Photo: Pen Waggener via Wikimedia Commons

Consumer prices rose again in June, but the pace was less than it was the month before, according to the U.S. Labor Department.

This measure of inflation, known as the Consumer Price Index, increased 0.3% from May, following a 0.4% gain, translating into an annual increase of 2.1% through June, the same rate as the month before.

When the volatile food and energy sectors are removed the June hike was just 0.1%, the smallest increase since February, while the annual “core rate” was 1.9%, compared to 2% in May.

In contrast to the broad-based increase last month, the June increase was primarily driven by a hike in gasoline prices, which rose 3.3%, and accounted for two-thirds of the overall hike. Prices for food decelerated in June, rising only slightly.

“Some officials have warned the recent pickup in inflation may force the Federal Reserve to move quicker with [interest] rate hikes. The Federal Reserve, however, continues to focus on the labor market, downplaying the recent rise in prices at the end of the first quarter and the start of the second quarter, sentiment echoed again in the chairman's latest testimony,” said Lindsey Piegza, chief economist at the investment firm Sterne Agee.

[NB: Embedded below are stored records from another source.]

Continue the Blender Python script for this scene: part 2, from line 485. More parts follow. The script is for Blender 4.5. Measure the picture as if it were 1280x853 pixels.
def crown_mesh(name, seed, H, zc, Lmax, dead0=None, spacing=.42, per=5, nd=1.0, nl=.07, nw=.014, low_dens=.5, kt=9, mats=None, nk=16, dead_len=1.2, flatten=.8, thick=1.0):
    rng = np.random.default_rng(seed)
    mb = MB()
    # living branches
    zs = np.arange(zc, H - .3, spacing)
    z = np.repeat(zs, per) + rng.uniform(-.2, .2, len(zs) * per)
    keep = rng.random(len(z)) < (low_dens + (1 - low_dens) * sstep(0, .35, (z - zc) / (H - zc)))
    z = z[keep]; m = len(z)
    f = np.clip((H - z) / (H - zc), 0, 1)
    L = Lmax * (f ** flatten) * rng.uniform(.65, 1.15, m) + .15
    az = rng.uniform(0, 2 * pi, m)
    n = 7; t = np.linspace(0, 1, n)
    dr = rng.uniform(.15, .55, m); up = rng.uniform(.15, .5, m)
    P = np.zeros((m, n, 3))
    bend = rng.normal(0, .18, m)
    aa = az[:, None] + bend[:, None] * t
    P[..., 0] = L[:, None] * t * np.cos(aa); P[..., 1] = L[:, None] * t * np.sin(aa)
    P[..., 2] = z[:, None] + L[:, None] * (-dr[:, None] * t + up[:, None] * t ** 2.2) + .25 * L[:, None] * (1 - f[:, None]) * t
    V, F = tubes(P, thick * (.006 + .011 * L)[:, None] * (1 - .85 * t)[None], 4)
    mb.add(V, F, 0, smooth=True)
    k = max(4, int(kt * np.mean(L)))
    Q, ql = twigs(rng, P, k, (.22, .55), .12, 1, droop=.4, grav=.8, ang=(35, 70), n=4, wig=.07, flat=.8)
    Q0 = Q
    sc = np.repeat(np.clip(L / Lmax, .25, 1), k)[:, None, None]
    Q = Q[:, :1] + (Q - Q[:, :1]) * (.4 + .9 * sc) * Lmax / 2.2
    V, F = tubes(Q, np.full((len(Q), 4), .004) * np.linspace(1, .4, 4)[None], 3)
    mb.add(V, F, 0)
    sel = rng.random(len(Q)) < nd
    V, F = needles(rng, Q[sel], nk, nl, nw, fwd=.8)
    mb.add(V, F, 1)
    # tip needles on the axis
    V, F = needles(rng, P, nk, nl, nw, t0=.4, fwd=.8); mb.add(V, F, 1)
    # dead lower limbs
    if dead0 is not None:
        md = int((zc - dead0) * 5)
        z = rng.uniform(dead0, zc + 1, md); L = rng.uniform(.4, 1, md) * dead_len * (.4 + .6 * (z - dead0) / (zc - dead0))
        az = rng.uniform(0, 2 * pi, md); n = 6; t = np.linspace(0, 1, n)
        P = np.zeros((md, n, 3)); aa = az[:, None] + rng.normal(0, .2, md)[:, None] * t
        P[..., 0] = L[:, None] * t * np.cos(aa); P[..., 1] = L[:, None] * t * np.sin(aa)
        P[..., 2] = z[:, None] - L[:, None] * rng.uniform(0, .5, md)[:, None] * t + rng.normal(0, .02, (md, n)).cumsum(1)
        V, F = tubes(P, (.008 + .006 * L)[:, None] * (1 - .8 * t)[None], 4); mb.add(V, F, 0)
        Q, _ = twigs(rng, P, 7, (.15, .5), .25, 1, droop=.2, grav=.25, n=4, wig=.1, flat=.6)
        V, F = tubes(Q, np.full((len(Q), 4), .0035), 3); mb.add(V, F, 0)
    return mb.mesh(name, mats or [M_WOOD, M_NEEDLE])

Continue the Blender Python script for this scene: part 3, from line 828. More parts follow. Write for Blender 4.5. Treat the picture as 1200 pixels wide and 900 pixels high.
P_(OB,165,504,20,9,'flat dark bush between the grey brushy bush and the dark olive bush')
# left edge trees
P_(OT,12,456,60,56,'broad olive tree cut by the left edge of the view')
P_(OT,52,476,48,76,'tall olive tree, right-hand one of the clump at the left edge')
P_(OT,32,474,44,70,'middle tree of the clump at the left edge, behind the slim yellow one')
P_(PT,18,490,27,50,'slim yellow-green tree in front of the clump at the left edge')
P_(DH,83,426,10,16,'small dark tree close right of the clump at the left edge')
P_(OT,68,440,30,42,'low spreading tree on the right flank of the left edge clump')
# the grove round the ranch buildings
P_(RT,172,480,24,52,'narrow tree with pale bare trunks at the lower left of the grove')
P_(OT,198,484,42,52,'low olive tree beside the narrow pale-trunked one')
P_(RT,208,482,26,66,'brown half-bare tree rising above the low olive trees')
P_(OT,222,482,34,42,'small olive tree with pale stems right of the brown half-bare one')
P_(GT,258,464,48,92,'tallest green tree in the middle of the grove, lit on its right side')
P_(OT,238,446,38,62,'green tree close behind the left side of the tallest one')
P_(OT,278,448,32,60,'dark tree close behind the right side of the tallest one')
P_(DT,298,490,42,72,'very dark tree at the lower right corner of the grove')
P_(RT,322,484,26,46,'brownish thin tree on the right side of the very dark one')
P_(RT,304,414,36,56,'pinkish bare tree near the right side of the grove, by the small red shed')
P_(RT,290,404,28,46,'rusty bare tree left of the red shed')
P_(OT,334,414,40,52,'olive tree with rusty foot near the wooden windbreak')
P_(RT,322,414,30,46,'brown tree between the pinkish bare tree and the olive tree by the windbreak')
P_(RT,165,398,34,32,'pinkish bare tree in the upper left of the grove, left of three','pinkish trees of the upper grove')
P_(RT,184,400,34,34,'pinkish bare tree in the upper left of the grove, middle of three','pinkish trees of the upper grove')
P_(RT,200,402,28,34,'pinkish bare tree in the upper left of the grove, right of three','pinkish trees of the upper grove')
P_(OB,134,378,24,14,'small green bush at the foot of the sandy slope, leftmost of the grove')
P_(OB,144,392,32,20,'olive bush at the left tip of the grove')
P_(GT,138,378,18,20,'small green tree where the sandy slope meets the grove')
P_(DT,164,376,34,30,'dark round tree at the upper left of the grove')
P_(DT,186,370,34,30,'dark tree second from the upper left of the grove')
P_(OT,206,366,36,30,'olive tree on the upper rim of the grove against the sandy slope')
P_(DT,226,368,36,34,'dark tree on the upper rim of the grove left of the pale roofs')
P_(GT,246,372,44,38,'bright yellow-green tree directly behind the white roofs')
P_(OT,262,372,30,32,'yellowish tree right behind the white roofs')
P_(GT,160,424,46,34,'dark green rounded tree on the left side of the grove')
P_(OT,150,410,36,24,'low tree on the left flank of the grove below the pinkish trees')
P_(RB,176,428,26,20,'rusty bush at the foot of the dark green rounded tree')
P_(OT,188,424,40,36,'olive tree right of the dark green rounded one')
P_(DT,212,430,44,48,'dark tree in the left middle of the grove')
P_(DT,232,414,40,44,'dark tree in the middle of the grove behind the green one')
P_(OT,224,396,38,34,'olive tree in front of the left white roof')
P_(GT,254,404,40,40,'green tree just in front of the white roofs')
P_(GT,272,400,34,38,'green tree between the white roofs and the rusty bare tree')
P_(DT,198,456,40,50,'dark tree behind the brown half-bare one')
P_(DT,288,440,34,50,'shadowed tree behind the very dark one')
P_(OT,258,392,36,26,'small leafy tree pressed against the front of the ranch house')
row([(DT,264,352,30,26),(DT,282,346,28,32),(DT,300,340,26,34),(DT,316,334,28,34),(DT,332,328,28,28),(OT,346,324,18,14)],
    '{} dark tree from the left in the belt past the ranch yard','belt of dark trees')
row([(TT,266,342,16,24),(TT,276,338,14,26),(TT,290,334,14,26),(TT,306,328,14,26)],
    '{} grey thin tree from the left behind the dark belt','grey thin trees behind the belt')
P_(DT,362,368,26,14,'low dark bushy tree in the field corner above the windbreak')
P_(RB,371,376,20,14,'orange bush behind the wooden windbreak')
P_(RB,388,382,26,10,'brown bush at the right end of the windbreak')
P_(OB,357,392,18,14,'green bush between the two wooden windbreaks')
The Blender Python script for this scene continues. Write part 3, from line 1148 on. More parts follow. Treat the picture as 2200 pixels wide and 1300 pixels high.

Meantime, a separate shows existing-home sales increased in June, hitting an annual pace of 5 million sales for the first time since October, according to the National Association of Realtors.

Total existing-home sales climbed 2.6% to a seasonally adjusted annual rate of 5.04 million in June from an upwardly-revised 4.91 million in May. Despite the gain sales remain 2.3% below the 5.16 million-unit level a year ago.

Lawrence Yun, NAR chief economist, said housing fundamentals are moving in the right direction. “Inventories are at their highest level in over a year and price gains have slowed to much more welcoming levels in many parts of the country. This bodes well for rising home sales in the upcoming months as consumers are provided with more choices,” he said. “On the contrary, new home construction needs to rise by at least 50% for a complete return to a balanced market because supply shortages, particularly in the West, are still putting upward pressure on prices.”

Yun also noted that stagnant wage growth is holding back what should be a stronger pace of sales. “Hiring has been a bright spot in the economy this year, adding an average of 230,000 jobs each month,” he said. “However, the lack of wage increases is leaving a large pool of potential homebuyers on the sidelines who otherwise would be taking advantage of low interest rates. Income growth below price appreciation will hurt affordability.”

Regionally, existing-home sales in the Northeast rose 3.2% in June, but are 3% below a year ago, while in the Midwest existing-home sales jumped 6.2%, but remain 2.4% below the June 2013 level. Existing-home sales in the South inched 0.5% higher and are up 1% percent from a year earlier while existing-home sales in the West rose 2.7% but remain 7.3% below a year ago.